● **STATED PROBLEM**: Take the lines of the data below from the very first through the line containing "mb = MB(); mb.tube([Vector((.118" and output them exactly, pictures excluded.

● **STORED DATA**:
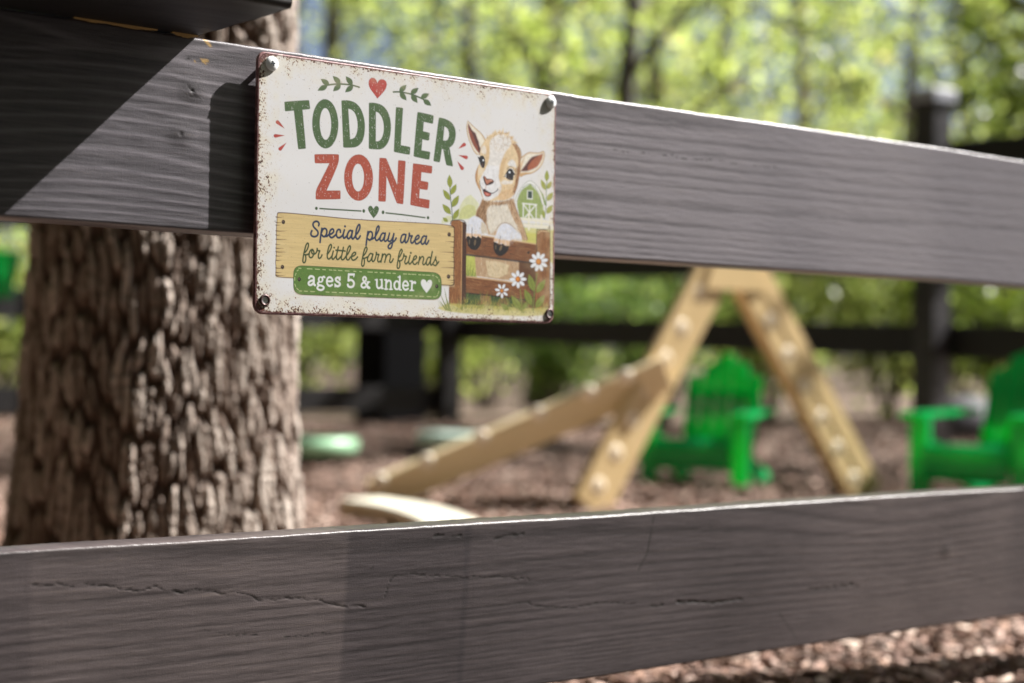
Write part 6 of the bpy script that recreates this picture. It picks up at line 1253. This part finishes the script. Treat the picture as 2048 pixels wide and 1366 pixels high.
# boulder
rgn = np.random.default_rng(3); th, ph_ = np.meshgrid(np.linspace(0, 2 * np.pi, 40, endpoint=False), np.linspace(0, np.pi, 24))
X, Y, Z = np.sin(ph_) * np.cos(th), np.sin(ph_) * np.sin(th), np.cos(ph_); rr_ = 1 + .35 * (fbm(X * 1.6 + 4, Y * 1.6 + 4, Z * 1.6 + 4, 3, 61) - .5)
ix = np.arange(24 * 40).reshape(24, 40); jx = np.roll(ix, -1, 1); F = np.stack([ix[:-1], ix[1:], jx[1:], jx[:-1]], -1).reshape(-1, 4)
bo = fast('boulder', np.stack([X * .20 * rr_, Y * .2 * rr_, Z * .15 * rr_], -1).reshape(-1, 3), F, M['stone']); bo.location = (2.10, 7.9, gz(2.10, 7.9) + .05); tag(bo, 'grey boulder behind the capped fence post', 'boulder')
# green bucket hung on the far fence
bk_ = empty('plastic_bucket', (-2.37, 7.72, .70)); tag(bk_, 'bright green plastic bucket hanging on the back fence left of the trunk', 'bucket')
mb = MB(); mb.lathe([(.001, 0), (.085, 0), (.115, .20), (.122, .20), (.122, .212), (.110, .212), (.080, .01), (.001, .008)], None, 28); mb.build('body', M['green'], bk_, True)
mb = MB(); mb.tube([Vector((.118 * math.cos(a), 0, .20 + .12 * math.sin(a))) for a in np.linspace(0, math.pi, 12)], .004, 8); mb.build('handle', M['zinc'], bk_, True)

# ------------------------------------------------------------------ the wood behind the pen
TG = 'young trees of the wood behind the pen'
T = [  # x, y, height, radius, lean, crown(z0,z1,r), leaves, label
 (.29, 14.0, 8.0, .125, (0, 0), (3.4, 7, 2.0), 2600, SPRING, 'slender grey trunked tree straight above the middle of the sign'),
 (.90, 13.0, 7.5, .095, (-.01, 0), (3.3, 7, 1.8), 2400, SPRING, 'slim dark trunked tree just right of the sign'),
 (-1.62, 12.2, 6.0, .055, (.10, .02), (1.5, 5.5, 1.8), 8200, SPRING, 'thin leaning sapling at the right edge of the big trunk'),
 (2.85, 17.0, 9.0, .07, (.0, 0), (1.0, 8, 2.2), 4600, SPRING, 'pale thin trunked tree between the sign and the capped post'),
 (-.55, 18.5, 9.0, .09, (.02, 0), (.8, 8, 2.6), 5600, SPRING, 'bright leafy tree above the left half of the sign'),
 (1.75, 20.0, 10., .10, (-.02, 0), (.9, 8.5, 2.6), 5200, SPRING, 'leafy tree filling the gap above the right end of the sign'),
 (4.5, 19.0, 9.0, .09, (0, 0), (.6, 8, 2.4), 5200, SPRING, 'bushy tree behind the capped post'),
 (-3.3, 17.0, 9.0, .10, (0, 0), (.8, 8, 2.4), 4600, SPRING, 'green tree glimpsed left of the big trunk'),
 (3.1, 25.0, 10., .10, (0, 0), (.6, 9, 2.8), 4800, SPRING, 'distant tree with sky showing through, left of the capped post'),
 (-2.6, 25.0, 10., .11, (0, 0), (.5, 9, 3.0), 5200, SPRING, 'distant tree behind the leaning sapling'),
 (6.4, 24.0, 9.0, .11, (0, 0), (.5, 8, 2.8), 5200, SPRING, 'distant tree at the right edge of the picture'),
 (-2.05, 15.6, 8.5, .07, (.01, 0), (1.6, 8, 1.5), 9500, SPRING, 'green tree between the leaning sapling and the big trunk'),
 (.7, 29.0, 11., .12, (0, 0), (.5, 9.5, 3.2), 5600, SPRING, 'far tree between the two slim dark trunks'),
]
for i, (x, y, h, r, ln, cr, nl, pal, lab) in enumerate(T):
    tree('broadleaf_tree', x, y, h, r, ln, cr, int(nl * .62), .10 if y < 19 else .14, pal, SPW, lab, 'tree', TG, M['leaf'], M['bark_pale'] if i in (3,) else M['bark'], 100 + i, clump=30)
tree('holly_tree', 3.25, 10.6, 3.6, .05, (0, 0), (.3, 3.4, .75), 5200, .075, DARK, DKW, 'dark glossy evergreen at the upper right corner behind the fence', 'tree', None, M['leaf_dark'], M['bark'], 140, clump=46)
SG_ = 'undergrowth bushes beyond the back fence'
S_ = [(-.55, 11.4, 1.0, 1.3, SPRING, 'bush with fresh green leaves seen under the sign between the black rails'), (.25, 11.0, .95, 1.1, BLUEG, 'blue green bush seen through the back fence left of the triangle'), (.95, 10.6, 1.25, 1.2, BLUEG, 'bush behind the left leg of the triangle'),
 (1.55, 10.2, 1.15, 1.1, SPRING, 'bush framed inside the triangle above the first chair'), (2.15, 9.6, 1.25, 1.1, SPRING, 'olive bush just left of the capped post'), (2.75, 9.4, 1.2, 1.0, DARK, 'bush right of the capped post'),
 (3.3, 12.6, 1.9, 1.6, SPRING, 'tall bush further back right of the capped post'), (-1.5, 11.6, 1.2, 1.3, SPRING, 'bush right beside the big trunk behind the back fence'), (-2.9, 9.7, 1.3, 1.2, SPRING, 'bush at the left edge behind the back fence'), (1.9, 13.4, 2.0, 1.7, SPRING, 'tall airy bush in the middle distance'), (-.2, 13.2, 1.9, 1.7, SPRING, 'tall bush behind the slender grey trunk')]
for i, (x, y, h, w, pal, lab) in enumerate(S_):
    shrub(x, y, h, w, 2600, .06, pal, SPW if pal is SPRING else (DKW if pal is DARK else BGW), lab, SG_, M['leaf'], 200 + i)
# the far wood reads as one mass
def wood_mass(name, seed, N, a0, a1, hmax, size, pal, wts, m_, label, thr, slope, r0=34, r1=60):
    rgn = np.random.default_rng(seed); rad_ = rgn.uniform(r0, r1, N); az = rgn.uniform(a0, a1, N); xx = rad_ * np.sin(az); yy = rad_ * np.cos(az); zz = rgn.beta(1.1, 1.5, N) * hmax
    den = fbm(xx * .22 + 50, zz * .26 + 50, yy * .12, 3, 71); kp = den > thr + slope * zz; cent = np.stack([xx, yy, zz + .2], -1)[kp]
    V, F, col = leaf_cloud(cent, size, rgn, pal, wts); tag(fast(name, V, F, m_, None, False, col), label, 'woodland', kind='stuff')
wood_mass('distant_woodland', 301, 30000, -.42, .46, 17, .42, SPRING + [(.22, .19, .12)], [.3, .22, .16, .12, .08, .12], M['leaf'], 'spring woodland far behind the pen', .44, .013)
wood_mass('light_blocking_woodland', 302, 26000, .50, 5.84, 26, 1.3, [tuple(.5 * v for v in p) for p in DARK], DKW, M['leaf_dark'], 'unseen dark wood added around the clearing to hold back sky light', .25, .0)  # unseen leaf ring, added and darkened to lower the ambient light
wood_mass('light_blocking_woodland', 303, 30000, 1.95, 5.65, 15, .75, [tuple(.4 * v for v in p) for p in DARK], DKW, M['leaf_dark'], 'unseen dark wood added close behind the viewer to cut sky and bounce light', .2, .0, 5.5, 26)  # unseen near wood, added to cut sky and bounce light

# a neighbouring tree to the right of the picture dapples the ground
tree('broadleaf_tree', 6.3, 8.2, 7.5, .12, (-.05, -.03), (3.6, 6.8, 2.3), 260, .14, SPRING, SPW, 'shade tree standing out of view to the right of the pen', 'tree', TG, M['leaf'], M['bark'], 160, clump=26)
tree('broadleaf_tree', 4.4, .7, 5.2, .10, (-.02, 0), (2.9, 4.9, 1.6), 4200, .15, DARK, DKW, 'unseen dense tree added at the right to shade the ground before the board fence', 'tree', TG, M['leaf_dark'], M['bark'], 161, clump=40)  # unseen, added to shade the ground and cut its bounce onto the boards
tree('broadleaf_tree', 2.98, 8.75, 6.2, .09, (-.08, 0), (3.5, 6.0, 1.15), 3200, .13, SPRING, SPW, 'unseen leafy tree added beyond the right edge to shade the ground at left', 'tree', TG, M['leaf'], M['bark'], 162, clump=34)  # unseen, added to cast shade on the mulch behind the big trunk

● **SOLUTION**:
Write part 6 of the bpy script that recreates this picture. It picks up at line 1253. This part finishes the script. Treat the picture as 2048 pixels wide and 1366 pixels high.
# boulder
rgn = np.random.default_rng(3); th, ph_ = np.meshgrid(np.linspace(0, 2 * np.pi, 40, endpoint=False), np.linspace(0, np.pi, 24))
X, Y, Z = np.sin(ph_) * np.cos(th), np.sin(ph_) * np.sin(th), np.cos(ph_); rr_ = 1 + .35 * (fbm(X * 1.6 + 4, Y * 1.6 + 4, Z * 1.6 + 4, 3, 61) - .5)
ix = np.arange(24 * 40).reshape(24, 40); jx = np.roll(ix, -1, 1); F = np.stack([ix[:-1], ix[1:], jx[1:], jx[:-1]], -1).reshape(-1, 4)
bo = fast('boulder', np.stack([X * .20 * rr_, Y * .2 * rr_, Z * .15 * rr_], -1).reshape(-1, 3), F, M['stone']); bo.location = (2.10, 7.9, gz(2.10, 7.9) + .05); tag(bo, 'grey boulder behind the capped fence post', 'boulder')
# green bucket hung on the far fence
bk_ = empty('plastic_bucket', (-2.37, 7.72, .70)); tag(bk_, 'bright green plastic bucket hanging on the back fence left of the trunk', 'bucket')
mb = MB(); mb.lathe([(.001, 0), (.085, 0), (.115, .20), (.122, .20), (.122, .212), (.110, .212), (.080, .01), (.001, .008)], None, 28); mb.build('body', M['green'], bk_, True)
mb = MB(); mb.tube([Vector((.118 * math.cos(a), 0, .20 + .12 * math.sin(a))) for a in np.linspace(0, math.pi, 12)], .004, 8); mb.build('handle', M['zinc'], bk_, True)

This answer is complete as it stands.